* BEGIN GIVEN DATA *
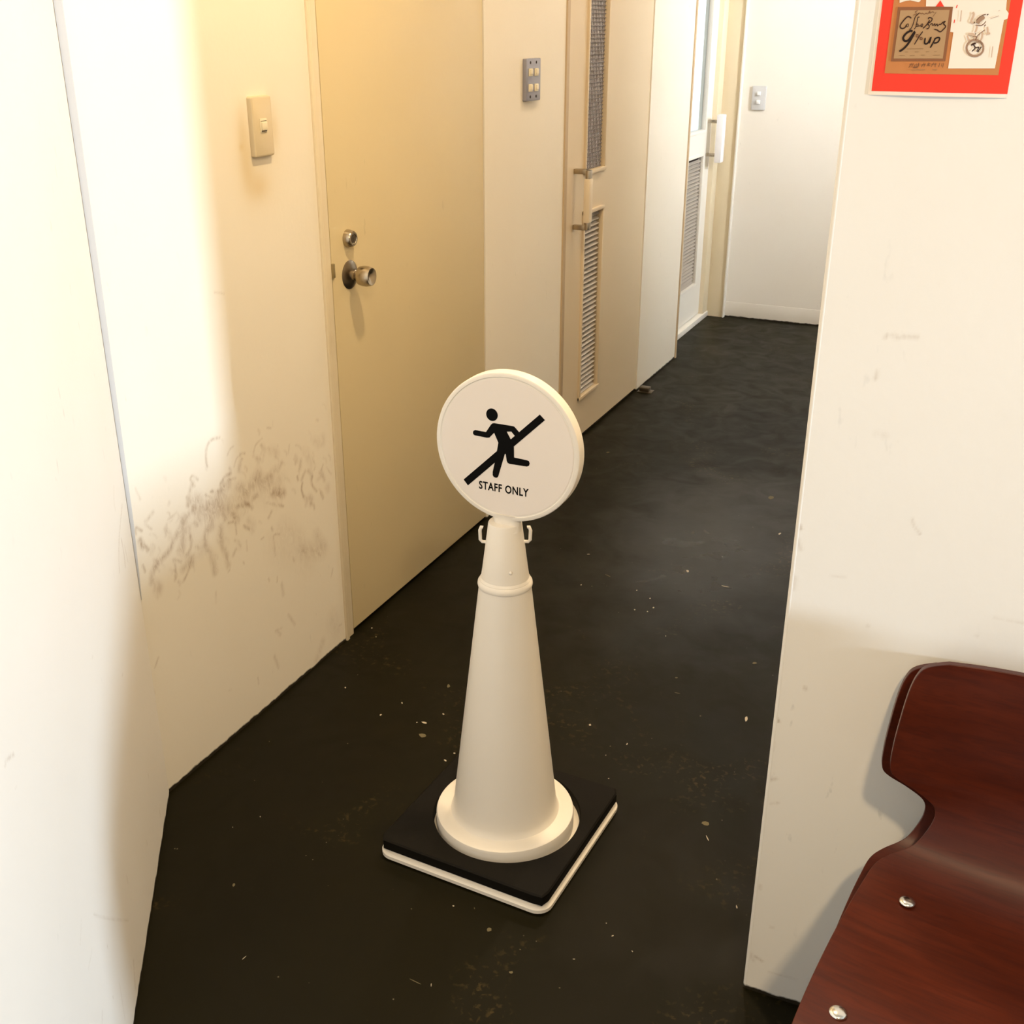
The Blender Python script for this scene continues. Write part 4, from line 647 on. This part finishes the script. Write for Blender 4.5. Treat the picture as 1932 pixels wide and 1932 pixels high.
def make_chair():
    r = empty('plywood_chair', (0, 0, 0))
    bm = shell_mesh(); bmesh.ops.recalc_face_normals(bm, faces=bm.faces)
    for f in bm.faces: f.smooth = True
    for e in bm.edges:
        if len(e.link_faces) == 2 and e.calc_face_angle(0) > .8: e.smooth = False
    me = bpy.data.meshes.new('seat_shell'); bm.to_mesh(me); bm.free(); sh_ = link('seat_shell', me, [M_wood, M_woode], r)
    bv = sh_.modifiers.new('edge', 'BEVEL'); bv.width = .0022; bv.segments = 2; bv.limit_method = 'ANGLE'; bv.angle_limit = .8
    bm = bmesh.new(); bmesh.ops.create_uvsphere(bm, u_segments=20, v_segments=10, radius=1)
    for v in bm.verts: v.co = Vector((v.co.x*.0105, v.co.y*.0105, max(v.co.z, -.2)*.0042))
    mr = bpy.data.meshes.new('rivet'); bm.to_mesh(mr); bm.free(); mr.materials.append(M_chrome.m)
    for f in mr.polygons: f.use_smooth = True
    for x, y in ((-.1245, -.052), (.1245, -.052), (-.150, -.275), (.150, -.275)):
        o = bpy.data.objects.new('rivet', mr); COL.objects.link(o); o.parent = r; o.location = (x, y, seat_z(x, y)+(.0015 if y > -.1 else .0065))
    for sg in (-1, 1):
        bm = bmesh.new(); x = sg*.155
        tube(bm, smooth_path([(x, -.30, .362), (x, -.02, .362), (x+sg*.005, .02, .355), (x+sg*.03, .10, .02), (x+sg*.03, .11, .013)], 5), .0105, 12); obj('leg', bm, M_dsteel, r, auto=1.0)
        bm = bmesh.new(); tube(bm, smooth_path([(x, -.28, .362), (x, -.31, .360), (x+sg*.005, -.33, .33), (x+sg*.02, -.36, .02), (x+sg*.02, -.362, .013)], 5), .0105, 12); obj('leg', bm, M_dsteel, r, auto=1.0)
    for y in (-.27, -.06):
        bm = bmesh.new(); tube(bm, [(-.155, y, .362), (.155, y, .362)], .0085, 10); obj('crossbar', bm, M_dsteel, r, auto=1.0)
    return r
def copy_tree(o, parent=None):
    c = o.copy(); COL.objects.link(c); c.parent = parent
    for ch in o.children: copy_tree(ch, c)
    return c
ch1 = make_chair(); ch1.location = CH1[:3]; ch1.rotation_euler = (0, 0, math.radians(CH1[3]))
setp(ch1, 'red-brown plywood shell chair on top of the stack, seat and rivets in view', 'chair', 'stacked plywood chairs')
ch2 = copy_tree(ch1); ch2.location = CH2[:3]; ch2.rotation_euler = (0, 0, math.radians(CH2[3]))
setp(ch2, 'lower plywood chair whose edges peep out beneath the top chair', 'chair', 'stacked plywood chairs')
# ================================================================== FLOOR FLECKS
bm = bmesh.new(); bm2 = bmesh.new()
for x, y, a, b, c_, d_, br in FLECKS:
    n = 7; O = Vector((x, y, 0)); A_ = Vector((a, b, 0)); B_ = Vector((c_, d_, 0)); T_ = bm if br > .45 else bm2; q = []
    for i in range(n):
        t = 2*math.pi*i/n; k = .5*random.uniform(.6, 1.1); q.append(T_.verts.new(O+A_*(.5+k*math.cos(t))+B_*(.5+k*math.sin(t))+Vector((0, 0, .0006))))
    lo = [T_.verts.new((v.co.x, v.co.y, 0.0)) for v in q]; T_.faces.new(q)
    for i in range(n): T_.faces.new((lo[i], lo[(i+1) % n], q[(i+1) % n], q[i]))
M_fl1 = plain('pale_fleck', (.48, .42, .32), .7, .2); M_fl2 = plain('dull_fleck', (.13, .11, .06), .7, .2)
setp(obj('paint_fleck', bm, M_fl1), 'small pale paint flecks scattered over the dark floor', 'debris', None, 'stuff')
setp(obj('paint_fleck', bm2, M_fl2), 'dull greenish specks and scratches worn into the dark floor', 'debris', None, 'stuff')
* END GIVEN DATA *
■ GIVEN EXERCISE:
Word for word, quote the lines above. Omit the pictures.

■ RESULT:
The Blender Python script for this scene continues. Write part 4, from line 647 on. This part finishes the script. Write for Blender 4.5. Treat the picture as 1932 pixels wide and 1932 pixels high.
def make_chair():
    r = empty('plywood_chair', (0, 0, 0))
    bm = shell_mesh(); bmesh.ops.recalc_face_normals(bm, faces=bm.faces)
    for f in bm.faces: f.smooth = True
    for e in bm.edges:
        if len(e.link_faces) == 2 and e.calc_face_angle(0) > .8: e.smooth = False
    me = bpy.data.meshes.new('seat_shell'); bm.to_mesh(me); bm.free(); sh_ = link('seat_shell', me, [M_wood, M_woode], r)
    bv = sh_.modifiers.new('edge', 'BEVEL'); bv.width = .0022; bv.segments = 2; bv.limit_method = 'ANGLE'; bv.angle_limit = .8
    bm = bmesh.new(); bmesh.ops.create_uvsphere(bm, u_segments=20, v_segments=10, radius=1)
    for v in bm.verts: v.co = Vector((v.co.x*.0105, v.co.y*.0105, max(v.co.z, -.2)*.0042))
    mr = bpy.data.meshes.new('rivet'); bm.to_mesh(mr); bm.free(); mr.materials.append(M_chrome.m)
    for f in mr.polygons: f.use_smooth = True
    for x, y in ((-.1245, -.052), (.1245, -.052), (-.150, -.275), (.150, -.275)):
        o = bpy.data.objects.new('rivet', mr); COL.objects.link(o); o.parent = r; o.location = (x, y, seat_z(x, y)+(.0015 if y > -.1 else .0065))
    for sg in (-1, 1):
        bm = bmesh.new(); x = sg*.155
        tube(bm, smooth_path([(x, -.30, .362), (x, -.02, .362), (x+sg*.005, .02, .355), (x+sg*.03, .10, .02), (x+sg*.03, .11, .013)], 5), .0105, 12); obj('leg', bm, M_dsteel, r, auto=1.0)
        bm = bmesh.new(); tube(bm, smooth_path([(x, -.28, .362), (x, -.31, .360), (x+sg*.005, -.33, .33), (x+sg*.02, -.36, .02), (x+sg*.02, -.362, .013)], 5), .0105, 12); obj('leg', bm, M_dsteel, r, auto=1.0)
    for y in (-.27, -.06):
        bm = bmesh.new(); tube(bm, [(-.155, y, .362), (.155, y, .362)], .0085, 10); obj('crossbar', bm, M_dsteel, r, auto=1.0)
    return r
def copy_tree(o, parent=None):
    c = o.copy(); COL.objects.link(c); c.parent = parent
    for ch in o.children: copy_tree(ch, c)
    return c
ch1 = make_chair(); ch1.location = CH1[:3]; ch1.rotation_euler = (0, 0, math.radians(CH1[3]))
setp(ch1, 'red-brown plywood shell chair on top of the stack, seat and rivets in view', 'chair', 'stacked plywood chairs')
ch2 = copy_tree(ch1); ch2.location = CH2[:3]; ch2.rotation_euler = (0, 0, math.radians(CH2[3]))
setp(ch2, 'lower plywood chair whose edges peep out beneath the top chair', 'chair', 'stacked plywood chairs')
# ================================================================== FLOOR FLECKS
bm = bmesh.new(); bm2 = bmesh.new()
for x, y, a, b, c_, d_, br in FLECKS:
    n = 7; O = Vector((x, y, 0)); A_ = Vector((a, b, 0)); B_ = Vector((c_, d_, 0)); T_ = bm if br > .45 else bm2; q = []
    for i in range(n):
        t = 2*math.pi*i/n; k = .5*random.uniform(.6, 1.1); q.append(T_.verts.new(O+A_*(.5+k*math.cos(t))+B_*(.5+k*math.sin(t))+Vector((0, 0, .0006))))
    lo = [T_.verts.new((v.co.x, v.co.y, 0.0)) for v in q]; T_.faces.new(q)
    for i in range(n): T_.faces.new((lo[i], lo[(i+1) % n], q[(i+1) % n], q[i]))
M_fl1 = plain('pale_fleck', (.48, .42, .32), .7, .2); M_fl2 = plain('dull_fleck', (.13, .11, .06), .7, .2)
setp(obj('paint_fleck', bm, M_fl1), 'small pale paint flecks scattered over the dark floor', 'debris', None, 'stuff')
setp(obj('paint_fleck', bm2, M_fl2), 'dull greenish specks and scratches worn into the dark floor', 'debris', None, 'stuff')